#29 430 Pleasant St., North Andover



North Andover farm house is older than Stevens Pond


This North Andover farmhouse was built before Stevens Pond existed. In fact, one of its stone wall boundaries is now under water.
The building sits on the land facing south toward the sun, on a rise catching the summer breeze, with its back to the cold.
It was built about 1805, reportedly for the coachman of M.T. Stevens. The house can be dated by the small evenly spaced windows,and the simple story-and-a- half shape with no ornamentation. The two story wing on the left is a mid-20th century addition. The glassed-in front porch was added around World War I.
I've photographed this house to show how it appeared in the 1800's, instead of showing you the front door.
In 1848, Simon Flanders sold the house with about 4 acres of land for $46 to Cato Freeman, a black man.

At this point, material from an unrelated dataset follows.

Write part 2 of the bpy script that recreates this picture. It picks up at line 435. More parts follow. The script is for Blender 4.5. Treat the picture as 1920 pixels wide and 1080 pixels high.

Other black families lived in Andover, but we know about Cato Freeman because he left a record. His houses are recorded on both the 1830 and the 1852 town maps. ( The 1830 house no longer exists.)
There are references to him in memoirs of other citizens as well as his own writing. He was educated and respected member of the town. Born a slave, he was freed by the Massachusetts Constitution in 1780. He lived with the Phillips family, who owned his parents, until he was 21. Mr. Freeman was a farmer. A permit issued to him in 1802 to pasture his cows on the Common, providing they caused no damage, still exists.
Mr. Freeman died at age 85 in 1853, leaving an estate of almost $1,000. His property was sold by his children and grandchildren to the Herberts.

Note: Charles Eastlake's opinion of Victorian taste as voiced in his Hints on Household Taste, quoted in Sunday Drive #28, should have read: "capicious and subject to constant variation".